On the use of excess entropy scaling to describe the dynamic properties of water.

We use molecular dynamics and transition-matrix Monte Carlo simulation to study the ability of entropy scaling relationships to describe kinetic properties of the extended simple point charge water model. We examine translational and rotational diffusivities, a characteristic relaxation time for rotational motion, and a collective relaxation time stemming from analysis of the coherent intermediate scattering function. We consider both the thermodynamic excess entropy and the contribution to the two-body excess entropy related to center-of-mass correlations as scaling variables. Calculations are performed over a broad range of conditions that span from the dense supercooled liquid regime to the critical region. We find that the thermodynamic excess entropy serves as a suitable metric for describing reduced transport properties for state conditions corresponding to temperatures above the onset of water's structurally anomalous region, defined by states points for which the excess entropy increases upon compression at constant temperature. In contrast, the aforementioned two-body contribution to the excess entropy cannot be used to quantitatively predict kinetic properties over the wide range of conditions explored here.
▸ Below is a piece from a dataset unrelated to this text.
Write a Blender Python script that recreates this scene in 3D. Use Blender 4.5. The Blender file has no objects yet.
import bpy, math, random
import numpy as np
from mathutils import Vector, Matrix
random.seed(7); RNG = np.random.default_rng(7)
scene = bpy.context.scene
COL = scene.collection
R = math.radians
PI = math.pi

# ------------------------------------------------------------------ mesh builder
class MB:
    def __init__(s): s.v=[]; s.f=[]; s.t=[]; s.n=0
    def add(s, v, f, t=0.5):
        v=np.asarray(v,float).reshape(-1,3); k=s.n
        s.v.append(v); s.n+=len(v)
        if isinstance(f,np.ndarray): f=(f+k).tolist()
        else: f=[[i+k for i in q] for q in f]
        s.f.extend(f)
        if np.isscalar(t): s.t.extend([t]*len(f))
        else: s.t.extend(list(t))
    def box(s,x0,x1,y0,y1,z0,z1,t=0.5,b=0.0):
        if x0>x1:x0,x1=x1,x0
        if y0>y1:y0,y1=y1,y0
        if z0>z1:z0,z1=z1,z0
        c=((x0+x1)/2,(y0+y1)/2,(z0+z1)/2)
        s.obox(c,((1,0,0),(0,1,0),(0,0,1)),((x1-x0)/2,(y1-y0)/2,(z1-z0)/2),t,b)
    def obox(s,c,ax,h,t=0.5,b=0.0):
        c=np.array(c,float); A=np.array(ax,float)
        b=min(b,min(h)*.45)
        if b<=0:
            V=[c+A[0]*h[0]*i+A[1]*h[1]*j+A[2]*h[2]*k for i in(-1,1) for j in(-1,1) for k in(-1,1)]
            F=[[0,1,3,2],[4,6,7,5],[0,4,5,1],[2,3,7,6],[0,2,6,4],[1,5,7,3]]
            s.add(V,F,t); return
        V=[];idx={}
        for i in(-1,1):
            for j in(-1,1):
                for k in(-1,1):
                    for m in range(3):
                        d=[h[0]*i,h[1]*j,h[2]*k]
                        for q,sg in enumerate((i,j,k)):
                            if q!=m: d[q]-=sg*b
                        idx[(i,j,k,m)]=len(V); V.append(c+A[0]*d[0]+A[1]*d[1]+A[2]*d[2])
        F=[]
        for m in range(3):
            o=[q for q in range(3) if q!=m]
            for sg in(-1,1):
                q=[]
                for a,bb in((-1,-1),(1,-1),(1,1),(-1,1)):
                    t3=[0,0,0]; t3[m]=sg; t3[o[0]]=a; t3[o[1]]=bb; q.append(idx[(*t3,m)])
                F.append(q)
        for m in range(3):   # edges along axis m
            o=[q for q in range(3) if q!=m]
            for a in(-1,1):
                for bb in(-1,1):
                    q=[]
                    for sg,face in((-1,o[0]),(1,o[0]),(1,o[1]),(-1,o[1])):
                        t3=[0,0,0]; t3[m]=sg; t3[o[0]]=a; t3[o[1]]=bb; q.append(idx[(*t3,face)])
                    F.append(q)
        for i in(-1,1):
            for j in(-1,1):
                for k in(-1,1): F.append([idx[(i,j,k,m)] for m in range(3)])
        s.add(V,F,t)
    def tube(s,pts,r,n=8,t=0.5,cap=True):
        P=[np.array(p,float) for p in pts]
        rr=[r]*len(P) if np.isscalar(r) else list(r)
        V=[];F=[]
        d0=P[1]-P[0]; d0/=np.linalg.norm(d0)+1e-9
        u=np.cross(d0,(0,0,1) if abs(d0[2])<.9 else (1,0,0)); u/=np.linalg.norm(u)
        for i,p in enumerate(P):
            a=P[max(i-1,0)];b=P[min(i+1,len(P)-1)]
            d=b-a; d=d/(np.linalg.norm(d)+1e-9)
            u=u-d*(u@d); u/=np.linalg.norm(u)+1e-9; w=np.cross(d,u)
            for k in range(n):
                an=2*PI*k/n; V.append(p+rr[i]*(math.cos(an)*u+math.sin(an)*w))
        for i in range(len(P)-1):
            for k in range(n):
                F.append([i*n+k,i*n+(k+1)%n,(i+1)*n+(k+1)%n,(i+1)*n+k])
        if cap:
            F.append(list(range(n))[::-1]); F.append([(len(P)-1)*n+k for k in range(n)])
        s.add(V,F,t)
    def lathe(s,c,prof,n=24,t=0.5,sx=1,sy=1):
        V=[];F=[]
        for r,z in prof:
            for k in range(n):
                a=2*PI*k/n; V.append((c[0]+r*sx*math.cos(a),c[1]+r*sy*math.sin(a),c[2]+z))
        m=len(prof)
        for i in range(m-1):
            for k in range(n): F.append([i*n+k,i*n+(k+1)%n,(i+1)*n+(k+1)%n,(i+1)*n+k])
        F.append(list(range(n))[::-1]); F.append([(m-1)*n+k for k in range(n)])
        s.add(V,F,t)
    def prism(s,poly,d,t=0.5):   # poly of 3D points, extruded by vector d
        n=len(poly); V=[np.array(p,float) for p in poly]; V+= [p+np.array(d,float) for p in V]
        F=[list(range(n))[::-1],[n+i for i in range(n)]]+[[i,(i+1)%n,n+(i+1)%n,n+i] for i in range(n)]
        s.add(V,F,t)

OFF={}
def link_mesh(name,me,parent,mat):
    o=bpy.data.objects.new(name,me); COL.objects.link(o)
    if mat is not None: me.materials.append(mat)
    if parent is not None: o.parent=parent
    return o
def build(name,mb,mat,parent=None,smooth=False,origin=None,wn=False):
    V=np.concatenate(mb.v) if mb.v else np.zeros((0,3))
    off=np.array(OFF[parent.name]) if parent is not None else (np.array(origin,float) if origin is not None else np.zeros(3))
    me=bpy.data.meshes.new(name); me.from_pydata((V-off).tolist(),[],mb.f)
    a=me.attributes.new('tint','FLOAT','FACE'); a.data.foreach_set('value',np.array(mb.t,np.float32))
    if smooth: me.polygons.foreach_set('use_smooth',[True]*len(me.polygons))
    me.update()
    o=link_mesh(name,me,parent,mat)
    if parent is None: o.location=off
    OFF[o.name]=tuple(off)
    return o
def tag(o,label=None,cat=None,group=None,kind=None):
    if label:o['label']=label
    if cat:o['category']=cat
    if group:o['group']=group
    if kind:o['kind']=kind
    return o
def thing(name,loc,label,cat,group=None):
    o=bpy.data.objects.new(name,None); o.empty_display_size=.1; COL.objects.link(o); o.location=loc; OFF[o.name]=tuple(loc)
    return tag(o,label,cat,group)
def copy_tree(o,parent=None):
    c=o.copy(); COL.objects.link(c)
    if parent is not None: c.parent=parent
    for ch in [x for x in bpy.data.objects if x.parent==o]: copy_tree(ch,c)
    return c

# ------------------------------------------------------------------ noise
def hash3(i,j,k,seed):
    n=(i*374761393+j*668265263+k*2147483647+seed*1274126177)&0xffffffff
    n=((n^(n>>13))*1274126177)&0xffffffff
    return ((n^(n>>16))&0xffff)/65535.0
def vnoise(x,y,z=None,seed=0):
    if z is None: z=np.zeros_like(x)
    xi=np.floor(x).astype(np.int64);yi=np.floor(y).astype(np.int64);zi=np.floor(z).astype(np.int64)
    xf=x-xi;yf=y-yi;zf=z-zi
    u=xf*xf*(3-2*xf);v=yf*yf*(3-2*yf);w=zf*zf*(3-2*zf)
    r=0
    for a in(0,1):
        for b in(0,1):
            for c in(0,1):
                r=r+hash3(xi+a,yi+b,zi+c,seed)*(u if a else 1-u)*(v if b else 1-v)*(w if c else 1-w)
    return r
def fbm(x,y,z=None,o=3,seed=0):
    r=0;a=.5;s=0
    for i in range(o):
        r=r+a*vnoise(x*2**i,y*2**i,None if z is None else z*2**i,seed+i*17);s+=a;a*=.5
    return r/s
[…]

For state points above the onset temperature of the structurally anomalous region, reduced transport property data collapse onto common curves when expressed as a function of the thermodynamic excess entropy. Below this temperature, data fall onto isochore-specific curves. Our results show a relatively strong correlation between the translational diffusivity and excess entropy and a noticeably weaker correlation between rotational mobility and excess entropy.